The extended solo on “One More for the Road” is practically unrepeatable. How did you tackle that epic track?

Interestingly, that’s one of the first songs Joey and I ever wrote together, but we never felt good enough about it to record it. It needed something else. I told him that we should sing three verses, then I’ll play a seven-minute guitar solo, and then we’ll sing the last verse. He looked at me like, “WTF?” [laughs] My idea was that it would be very experimental, and I decided to try it in drop D tuning, which I’d never done before. That would allow me to get a drone going on the lower strings while experimenting with chord voicings and melodic ideas on the higher-pitched strings. The song is in F minor, so I capoed at the third fret. I knew I’d be totally unfamiliar with the fretboard, so I instructed everyone that they were forbidden from playing the third. That would force me to play either major or minor scales, and I couldn’t be trusted. I needed everyone to play in F modal, so I was free to play the major or minor third while maintaining the voracity of the vibe. It would only be interesting if it felt like we were riding on the edge, so we made lead sheets that outlined the rest of the arrangement, but for the solo section it simply said, “Follow Kenneth, and don’t play an A or an A flat.” That 10-minute track on the record is the first time we tried it. The second attempt lacked magic because everybody knew what was going on, and they were anticipating what would happen next.

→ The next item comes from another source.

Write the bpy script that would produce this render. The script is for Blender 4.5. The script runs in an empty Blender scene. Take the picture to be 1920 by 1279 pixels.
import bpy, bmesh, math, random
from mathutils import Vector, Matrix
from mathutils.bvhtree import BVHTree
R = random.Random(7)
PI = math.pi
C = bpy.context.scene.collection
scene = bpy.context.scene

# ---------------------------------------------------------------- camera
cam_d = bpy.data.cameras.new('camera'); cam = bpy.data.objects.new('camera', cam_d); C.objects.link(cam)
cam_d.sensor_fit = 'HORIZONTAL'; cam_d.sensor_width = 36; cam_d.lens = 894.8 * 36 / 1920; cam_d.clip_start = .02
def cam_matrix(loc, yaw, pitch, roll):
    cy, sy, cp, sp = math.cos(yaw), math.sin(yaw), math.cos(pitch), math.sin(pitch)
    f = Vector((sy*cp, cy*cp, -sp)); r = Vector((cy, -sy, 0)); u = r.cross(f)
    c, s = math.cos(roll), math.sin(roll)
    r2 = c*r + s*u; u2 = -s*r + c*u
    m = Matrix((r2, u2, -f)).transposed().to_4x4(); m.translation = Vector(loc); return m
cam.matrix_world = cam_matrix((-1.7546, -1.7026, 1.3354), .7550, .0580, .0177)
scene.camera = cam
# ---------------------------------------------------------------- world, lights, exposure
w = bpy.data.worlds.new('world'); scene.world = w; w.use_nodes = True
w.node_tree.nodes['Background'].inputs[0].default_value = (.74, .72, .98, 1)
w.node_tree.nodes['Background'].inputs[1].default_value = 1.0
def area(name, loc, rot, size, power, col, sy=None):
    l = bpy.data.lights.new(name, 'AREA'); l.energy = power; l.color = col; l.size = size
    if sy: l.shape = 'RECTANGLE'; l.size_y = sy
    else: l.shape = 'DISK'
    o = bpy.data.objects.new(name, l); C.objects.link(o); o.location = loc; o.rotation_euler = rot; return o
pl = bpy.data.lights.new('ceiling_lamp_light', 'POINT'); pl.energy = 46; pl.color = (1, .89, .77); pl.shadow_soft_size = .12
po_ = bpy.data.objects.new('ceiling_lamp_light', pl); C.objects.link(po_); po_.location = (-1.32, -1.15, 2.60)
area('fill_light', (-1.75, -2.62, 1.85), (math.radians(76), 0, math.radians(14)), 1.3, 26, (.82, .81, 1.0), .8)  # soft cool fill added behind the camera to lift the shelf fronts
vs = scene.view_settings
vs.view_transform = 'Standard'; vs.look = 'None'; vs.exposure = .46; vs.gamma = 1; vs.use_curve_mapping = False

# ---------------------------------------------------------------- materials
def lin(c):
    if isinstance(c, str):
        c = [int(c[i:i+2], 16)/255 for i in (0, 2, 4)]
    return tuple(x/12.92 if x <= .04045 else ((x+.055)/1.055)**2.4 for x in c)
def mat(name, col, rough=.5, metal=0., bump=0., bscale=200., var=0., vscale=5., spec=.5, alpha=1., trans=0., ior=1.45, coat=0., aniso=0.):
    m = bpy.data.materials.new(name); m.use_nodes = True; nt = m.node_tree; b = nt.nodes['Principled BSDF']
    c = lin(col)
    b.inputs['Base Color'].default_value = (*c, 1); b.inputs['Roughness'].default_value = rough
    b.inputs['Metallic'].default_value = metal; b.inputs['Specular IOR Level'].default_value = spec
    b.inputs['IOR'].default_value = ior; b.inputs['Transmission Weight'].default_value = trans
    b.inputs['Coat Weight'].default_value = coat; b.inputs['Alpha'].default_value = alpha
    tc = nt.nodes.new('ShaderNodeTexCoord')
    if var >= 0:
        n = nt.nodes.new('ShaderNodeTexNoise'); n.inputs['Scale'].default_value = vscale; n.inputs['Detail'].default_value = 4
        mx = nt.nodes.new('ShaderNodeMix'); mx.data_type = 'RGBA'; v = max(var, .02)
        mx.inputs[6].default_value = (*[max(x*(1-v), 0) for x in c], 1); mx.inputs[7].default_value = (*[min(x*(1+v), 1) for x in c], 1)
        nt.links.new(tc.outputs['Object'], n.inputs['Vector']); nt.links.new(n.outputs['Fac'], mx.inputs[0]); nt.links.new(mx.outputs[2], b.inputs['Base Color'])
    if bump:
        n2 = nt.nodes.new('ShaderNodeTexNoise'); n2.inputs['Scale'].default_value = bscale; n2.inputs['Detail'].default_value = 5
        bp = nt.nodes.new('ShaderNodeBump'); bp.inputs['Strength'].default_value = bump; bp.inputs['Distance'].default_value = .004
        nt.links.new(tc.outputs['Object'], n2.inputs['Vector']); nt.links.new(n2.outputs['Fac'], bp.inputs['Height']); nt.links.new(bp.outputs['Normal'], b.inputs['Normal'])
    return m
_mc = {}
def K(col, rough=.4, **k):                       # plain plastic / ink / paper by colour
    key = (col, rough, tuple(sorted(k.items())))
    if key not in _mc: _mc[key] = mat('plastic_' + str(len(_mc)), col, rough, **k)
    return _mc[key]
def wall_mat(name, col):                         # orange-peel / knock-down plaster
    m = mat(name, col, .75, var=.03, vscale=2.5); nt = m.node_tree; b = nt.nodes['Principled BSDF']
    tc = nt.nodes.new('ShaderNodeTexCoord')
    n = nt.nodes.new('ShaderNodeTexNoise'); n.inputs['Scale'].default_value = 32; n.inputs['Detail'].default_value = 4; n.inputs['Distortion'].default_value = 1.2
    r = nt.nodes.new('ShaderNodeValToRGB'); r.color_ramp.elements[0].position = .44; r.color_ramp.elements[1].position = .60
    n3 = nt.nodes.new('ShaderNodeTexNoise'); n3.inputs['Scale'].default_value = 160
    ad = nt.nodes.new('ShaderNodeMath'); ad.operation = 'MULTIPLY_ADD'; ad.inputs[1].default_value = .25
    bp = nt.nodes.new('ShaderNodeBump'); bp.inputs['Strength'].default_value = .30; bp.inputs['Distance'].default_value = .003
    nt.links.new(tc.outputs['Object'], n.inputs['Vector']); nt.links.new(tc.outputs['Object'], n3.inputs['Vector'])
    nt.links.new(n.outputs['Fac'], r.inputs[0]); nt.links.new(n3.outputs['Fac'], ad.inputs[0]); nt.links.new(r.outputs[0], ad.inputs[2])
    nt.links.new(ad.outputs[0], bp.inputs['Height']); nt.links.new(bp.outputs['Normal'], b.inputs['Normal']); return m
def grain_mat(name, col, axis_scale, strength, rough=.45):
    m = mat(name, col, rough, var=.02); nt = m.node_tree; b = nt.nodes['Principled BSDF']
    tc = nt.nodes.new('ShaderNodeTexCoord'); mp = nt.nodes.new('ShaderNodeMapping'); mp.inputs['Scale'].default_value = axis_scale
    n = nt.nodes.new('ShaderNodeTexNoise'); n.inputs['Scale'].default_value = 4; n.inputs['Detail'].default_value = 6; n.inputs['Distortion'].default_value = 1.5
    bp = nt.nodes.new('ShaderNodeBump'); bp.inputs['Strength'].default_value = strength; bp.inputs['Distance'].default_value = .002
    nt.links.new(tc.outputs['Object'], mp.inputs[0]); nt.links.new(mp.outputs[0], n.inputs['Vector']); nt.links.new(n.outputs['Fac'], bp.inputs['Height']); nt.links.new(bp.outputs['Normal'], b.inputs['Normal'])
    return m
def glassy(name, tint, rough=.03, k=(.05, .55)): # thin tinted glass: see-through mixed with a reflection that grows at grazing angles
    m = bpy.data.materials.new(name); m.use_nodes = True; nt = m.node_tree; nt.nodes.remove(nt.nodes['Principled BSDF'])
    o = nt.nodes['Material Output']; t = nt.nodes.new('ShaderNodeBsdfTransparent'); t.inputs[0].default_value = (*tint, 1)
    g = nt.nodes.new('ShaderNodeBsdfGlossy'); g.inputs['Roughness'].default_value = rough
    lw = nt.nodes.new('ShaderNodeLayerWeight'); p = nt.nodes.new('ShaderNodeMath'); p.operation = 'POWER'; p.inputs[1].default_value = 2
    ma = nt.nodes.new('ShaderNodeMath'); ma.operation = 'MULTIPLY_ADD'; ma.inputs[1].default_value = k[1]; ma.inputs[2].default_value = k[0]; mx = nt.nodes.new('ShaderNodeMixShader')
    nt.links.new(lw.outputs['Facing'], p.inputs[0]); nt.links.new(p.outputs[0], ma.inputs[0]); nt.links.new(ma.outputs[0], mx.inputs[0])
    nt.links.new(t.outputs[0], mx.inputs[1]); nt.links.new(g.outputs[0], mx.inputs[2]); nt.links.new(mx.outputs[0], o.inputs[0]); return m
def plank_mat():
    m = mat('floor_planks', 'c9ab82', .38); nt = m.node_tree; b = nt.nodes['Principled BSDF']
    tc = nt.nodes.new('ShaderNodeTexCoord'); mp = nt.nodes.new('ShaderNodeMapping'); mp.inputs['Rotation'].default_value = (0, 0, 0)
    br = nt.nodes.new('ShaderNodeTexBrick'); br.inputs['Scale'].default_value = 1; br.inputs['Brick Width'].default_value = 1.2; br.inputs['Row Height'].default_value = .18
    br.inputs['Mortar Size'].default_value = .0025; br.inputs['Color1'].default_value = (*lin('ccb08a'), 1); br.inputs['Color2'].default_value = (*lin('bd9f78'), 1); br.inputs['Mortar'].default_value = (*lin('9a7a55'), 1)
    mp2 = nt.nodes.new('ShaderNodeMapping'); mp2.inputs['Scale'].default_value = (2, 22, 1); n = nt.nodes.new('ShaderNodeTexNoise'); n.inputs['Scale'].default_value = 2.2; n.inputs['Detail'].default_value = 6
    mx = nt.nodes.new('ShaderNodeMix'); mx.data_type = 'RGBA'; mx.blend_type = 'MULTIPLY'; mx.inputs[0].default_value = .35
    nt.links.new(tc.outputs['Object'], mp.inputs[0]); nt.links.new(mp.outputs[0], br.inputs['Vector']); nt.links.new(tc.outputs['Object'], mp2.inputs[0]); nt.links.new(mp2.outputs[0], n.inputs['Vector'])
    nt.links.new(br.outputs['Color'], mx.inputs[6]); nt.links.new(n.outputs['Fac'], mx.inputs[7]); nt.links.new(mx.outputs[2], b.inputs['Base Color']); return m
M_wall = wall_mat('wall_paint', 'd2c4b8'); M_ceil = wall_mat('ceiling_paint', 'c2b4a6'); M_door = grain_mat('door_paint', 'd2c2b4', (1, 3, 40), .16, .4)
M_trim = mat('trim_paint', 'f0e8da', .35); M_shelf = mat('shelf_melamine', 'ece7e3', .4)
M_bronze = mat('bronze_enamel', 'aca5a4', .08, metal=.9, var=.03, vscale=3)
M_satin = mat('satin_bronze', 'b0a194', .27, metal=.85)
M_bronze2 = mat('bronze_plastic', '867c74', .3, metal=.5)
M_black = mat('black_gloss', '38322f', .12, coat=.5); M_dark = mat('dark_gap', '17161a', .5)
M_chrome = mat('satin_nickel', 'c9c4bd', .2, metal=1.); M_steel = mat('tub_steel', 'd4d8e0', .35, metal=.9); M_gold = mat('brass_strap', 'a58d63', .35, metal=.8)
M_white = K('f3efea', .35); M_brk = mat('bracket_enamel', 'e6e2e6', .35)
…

How’s it working out onstage with the Milk Carton Kids and a full band?

It’s good and interesting, particularly when it comes to playing “One More for the Road.” We’ve had a few successes and a few failures. The little nuances that can literally make an album don’t always translate or even exist onstage. In the studio, my guitar determined whether it lived or died, whereas onstage the song lives or dies by the dynamics of the band. Based on audience feedback at the few festivals we’ve played, it seems that half of the audience finds it boring, while the other half feels it’s the most exciting thing we’ve done in years. The first half of the audience is into our songs, while the second half is into our sound. You can’t please everybody.


I imagine the guitar players like it. Totally! The guitar players dig it. What are you playing on the road?

My main 0-15, which is serial number 144667, is in the case at home, but I’ve become a collector of those guitars over the years. I didn’t want to put a hole in my original Martin, but I’ve got another ’55 0-15 with a Trance Audio Amulet pickup in it. I’ve also got another, from 1958, strung with nylon strings to play a few tunes from the new album that I recorded that way for a different flavor.

What instrument would you recommend to achieve your vintage Martin small-body sound that’s more accessible and affordable?

Well, this is going to sound like a plug, but I’ve been working closely with Martin for a number of years on a signature model designed precisely with that idea in mind. We’re constructing an instrument that will capture the sound and serve the original purpose of the 0-15, which was a durable budget model for working people and students. It’s a challenge, because the guitar must be lightweight, with a thin top and a proper X bracing, and made of quality woods and components. The goal is to create a new instrument that can hang on the wall at Guitar Center for about two thousand bucks. I’ve got a couple of prototypes. The plan is to have it ready for production this fall.